Worth more than gold |
“Agricultural land tends to be counter-cyclical to the rest
of economy, so there was a rush to land, which was seen as a haven, in much the
same way as gold,” he says.
Farmland also offers generous tax breaks on inheritance and
capital gains tax. It qualifies for agricultural property and business property
relief, which means land is exempt from inheritance tax after two years, as
long as it is actively farmed. Rollover relief allows the sale of a farming
asset to be rolled into a new farming business and capital gains tax is
deferred until the sale of the new asset.

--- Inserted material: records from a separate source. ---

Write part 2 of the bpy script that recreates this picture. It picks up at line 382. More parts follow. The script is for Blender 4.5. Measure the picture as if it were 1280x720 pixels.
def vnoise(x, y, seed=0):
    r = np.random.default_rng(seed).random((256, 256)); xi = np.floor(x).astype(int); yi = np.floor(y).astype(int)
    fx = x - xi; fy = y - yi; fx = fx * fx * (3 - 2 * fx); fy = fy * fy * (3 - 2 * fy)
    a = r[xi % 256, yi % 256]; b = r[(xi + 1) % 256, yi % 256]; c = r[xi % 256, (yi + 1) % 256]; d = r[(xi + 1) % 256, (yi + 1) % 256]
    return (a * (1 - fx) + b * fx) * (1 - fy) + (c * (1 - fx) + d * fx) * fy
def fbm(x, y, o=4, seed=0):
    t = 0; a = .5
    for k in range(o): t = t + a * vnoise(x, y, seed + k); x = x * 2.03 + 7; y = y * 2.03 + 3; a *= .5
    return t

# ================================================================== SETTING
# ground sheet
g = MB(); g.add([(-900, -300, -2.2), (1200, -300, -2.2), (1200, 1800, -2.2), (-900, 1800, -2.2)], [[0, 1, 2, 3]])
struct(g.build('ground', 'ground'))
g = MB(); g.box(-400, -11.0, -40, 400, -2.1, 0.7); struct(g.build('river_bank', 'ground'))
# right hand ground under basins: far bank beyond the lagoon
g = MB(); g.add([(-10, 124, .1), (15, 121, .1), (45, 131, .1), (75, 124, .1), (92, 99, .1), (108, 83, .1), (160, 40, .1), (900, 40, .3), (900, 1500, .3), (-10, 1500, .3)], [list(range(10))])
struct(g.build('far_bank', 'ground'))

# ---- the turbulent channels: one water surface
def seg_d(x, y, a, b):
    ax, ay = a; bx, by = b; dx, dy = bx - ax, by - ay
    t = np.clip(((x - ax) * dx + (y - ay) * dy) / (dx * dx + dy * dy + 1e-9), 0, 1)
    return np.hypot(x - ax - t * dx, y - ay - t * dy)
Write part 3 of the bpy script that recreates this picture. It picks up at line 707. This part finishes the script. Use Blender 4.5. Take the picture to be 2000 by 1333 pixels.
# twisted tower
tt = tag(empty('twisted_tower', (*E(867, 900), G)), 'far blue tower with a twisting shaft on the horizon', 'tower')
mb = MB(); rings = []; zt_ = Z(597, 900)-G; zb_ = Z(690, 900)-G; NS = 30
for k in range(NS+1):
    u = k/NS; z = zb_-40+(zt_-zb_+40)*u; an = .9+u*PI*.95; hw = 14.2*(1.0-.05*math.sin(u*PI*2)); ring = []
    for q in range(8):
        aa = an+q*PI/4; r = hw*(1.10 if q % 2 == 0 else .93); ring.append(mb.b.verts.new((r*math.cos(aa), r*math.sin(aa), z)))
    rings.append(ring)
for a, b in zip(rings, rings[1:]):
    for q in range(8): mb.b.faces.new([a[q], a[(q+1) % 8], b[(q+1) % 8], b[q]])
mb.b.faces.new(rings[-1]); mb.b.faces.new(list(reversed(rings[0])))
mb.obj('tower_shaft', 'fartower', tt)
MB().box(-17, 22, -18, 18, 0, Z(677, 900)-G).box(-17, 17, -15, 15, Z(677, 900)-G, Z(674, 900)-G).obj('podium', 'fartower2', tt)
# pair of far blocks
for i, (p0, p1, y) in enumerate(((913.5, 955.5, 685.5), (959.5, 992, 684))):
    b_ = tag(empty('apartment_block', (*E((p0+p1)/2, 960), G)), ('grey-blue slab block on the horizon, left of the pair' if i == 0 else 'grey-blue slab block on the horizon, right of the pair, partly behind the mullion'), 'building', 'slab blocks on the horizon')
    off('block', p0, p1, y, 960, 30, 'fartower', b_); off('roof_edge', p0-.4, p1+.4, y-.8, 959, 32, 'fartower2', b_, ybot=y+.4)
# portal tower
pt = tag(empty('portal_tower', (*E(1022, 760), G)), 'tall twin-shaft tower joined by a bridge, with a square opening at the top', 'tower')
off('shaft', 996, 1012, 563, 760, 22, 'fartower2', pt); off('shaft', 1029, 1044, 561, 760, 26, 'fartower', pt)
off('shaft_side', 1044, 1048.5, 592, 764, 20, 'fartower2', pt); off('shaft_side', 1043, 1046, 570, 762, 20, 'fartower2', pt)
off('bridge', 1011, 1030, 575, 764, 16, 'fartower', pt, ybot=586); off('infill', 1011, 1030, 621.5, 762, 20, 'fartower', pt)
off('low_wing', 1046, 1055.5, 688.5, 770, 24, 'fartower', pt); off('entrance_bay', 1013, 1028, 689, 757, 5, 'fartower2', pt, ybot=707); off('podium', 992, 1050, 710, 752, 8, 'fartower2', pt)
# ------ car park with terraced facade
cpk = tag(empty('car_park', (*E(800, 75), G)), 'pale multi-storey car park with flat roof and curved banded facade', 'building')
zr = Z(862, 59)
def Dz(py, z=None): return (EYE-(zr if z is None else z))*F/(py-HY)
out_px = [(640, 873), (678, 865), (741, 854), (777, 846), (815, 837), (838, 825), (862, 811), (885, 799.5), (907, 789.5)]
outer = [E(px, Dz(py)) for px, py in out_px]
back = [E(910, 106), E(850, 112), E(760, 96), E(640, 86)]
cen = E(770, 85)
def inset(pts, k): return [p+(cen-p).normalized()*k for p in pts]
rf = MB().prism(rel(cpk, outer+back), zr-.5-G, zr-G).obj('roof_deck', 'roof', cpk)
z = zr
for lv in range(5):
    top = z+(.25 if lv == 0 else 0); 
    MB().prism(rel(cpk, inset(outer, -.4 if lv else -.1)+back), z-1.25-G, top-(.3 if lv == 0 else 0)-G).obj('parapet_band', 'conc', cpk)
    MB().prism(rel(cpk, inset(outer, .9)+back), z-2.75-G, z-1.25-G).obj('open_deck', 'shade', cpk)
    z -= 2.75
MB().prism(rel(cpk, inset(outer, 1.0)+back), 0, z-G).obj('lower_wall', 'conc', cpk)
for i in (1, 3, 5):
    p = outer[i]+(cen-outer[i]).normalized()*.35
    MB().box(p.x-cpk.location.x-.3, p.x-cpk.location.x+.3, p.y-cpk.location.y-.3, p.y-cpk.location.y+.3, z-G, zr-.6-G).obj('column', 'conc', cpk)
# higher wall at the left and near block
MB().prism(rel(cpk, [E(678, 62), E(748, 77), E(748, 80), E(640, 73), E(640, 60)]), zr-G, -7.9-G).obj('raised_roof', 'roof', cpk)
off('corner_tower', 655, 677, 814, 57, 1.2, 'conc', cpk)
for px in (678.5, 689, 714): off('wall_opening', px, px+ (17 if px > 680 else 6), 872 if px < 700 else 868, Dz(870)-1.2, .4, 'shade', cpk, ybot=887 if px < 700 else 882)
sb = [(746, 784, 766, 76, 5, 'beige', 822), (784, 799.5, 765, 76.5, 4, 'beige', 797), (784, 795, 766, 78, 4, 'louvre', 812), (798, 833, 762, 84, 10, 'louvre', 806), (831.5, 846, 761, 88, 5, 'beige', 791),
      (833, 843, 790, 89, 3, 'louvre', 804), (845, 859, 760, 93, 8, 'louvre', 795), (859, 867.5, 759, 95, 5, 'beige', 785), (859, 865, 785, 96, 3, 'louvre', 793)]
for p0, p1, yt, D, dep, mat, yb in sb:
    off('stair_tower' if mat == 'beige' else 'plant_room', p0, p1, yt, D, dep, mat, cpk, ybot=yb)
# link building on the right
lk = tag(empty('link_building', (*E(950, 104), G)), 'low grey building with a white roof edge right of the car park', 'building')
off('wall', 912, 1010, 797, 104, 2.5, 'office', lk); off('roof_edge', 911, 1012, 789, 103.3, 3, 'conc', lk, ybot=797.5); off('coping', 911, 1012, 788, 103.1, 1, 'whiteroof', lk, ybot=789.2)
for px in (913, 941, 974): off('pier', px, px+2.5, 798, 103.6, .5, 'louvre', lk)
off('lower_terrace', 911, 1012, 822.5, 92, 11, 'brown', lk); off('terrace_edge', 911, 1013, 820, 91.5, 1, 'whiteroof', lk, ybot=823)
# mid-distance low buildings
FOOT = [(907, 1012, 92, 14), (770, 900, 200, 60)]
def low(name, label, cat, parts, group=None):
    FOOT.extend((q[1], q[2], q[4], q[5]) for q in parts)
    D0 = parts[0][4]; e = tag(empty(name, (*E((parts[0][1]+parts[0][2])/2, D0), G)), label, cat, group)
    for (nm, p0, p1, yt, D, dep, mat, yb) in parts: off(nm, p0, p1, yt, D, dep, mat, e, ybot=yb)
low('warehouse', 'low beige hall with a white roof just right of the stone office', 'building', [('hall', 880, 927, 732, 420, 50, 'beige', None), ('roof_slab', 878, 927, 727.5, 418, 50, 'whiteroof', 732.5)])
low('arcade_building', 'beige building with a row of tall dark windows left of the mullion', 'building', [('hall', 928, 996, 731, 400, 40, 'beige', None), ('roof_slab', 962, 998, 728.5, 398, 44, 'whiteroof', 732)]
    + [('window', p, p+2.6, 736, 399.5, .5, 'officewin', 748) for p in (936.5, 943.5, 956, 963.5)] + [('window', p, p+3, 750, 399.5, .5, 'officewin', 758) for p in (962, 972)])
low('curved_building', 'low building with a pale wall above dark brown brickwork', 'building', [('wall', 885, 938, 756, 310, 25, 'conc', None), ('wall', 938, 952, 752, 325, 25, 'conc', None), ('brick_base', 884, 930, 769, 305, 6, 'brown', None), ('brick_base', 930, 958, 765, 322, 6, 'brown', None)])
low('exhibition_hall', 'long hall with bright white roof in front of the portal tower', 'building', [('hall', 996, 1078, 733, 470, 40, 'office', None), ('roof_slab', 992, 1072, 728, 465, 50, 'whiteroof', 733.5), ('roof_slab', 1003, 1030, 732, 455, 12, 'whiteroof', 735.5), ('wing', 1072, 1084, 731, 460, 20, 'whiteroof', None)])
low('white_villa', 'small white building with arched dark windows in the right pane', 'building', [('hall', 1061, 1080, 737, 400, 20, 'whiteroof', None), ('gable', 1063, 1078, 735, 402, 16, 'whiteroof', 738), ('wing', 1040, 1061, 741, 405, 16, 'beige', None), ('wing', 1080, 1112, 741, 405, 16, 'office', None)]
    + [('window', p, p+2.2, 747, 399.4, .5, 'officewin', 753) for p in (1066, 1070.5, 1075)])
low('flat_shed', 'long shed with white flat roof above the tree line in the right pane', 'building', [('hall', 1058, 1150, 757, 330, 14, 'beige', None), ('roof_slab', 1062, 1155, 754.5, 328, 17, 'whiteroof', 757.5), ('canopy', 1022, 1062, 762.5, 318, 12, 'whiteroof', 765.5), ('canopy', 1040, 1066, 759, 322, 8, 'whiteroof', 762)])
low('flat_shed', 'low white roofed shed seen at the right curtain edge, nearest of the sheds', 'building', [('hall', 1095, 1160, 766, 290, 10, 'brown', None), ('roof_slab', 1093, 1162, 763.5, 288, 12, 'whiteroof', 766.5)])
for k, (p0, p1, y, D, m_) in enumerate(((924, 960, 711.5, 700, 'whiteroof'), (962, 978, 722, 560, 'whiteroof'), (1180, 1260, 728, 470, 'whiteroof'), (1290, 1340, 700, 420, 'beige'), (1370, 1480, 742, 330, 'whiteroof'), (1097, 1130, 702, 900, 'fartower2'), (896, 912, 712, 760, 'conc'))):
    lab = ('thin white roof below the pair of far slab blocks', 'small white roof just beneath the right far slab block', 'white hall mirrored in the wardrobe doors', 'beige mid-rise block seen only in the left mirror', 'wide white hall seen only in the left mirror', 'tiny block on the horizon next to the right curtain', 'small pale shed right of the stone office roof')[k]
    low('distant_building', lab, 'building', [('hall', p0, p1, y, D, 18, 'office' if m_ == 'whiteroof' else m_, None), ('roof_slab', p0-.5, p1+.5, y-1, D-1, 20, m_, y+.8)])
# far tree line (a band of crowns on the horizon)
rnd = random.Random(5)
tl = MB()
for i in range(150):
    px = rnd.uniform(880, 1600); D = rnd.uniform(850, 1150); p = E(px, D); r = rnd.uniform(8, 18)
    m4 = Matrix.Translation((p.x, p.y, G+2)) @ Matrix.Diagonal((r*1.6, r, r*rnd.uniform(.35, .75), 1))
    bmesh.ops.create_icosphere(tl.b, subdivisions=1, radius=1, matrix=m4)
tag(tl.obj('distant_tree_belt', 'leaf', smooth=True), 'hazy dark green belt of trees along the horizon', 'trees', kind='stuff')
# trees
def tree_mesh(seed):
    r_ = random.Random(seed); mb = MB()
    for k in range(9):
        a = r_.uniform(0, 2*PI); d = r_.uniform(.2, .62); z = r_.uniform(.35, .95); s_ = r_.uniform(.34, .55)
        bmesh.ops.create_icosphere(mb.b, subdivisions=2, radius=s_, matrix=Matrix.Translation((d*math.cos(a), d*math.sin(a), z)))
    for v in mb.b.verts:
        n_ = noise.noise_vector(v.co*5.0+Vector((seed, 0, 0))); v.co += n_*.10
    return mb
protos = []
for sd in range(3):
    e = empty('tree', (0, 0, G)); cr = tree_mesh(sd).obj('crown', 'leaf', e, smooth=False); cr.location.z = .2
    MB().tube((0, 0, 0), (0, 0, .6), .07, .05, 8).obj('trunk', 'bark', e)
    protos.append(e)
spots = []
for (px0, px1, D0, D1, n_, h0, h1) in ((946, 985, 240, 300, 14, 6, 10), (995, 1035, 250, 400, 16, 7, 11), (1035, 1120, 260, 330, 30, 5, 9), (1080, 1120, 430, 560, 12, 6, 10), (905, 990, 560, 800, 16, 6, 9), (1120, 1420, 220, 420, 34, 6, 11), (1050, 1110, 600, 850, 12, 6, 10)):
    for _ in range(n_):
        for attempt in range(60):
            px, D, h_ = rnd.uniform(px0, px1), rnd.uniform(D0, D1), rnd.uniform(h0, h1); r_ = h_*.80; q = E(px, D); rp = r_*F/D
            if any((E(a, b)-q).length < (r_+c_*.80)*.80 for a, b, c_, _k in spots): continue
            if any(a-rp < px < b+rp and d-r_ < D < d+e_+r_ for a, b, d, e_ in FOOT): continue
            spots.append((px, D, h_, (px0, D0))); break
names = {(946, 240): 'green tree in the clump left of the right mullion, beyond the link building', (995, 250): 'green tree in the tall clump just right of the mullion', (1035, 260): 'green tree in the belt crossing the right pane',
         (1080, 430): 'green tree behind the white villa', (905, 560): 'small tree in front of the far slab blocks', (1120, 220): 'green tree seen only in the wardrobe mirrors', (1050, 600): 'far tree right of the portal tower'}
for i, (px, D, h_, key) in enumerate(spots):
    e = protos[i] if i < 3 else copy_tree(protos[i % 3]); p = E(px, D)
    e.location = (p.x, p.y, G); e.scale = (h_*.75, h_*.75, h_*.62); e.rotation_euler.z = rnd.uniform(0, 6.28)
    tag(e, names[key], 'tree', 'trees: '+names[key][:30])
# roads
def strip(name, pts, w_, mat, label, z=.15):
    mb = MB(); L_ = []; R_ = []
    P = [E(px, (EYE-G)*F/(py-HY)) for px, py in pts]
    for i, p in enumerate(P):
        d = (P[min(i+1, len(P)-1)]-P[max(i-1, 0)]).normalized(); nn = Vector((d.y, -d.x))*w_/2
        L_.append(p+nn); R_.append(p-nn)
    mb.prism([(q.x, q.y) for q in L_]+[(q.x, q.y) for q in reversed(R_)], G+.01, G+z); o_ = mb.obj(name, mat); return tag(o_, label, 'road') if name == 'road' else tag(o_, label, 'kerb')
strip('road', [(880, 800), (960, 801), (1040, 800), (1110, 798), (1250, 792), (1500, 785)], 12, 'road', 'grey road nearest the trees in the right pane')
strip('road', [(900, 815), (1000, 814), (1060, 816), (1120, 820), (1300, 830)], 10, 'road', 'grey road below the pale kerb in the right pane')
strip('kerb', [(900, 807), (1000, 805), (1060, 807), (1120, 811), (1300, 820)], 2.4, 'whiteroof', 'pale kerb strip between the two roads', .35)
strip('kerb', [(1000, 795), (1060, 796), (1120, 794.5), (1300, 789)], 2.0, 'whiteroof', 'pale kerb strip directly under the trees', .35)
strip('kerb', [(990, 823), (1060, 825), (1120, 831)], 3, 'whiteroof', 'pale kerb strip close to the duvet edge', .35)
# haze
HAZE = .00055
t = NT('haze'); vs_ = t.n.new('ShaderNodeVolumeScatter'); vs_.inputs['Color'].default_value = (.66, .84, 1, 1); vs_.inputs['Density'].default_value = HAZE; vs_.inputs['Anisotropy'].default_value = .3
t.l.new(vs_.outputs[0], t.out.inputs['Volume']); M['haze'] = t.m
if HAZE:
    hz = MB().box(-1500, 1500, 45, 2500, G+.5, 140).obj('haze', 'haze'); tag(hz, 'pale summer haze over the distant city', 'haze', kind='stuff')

The price of prime arable land, concentrated mainly in
eastern England, especially East Anglia, rose almost fourfold, by 277 per cent,
in the decade to 2014, according to figures from Savills, the estate agency, on
Wednesday. In the decade from 1994-2004, prices grew just 41 per cent. The
price of bare land — without a big house on it — increased last year by 15 per
cent to an average of £8,000 an acre, according to the 2014 farmland index
published by Knight Frank.
These price rises beat other assets, including prime London
property, up 127 per cent during the past decade, the FTSE All-Share index and
even gold, says Savills.
Hampshire, Berkshire and Oxfordshire, appeal particularly to
“lifestyle buyers” — those attracted more by the prospect of breeding horses,
hunting or a large house than by farming.
The scarcity of supply is part of a trend. As Peter Pereira
Gray, the Wellcome Trust’s managing director of investments, said at the time
of the Co-Op land acquisition: “Mark Twain’s remark that ‘they are not making
any more land’ is a good underpinning reason why farmland is attractive.”
“A lot less than 1 per cent of farmland is sold each year —
in the 1970s, it was 3-4 per cent,” says Jason Beedell, head of research at
Smiths Gore, a rural estate and management agency. “There are few forced sales
and since the tax treatment is benign, people hold on as long as they can.” However,
the main driver of higher prices has been demand. Farmers account for the
majority of buyers, but they are competing against growing numbers of private
investors and institutional buyers. Mr Beedell says: “Although wealthy
individuals only make up 25 per cent of farmland buyers, the prices they pay
affect the whole market.” Investors
include Sir James Dyson, the billionaire inventor of the bagless vacuum
cleaner, who bought swaths of land in Lincolnshire, in 2012. Wellcome Trust,
the charitable foundation, paid £249m last year to acquire the 40,000-acre
farms business of the Co-Operative Group.
Andrew Shirley, head of rural research at Knight Frank, says
strong commodity prices and a desire to take advantage of long-term population
trends have encouraged investment. The world’s population is expected to peak
at 10bn mid-century, so food production will have to increase to feed an extra
3bn mouths.
We have a landed class in the UK that do nothing and get
plenty. They receive tax breaks and are free of inheritance tax. Only the most elite are prospering and making hay while the sun shines.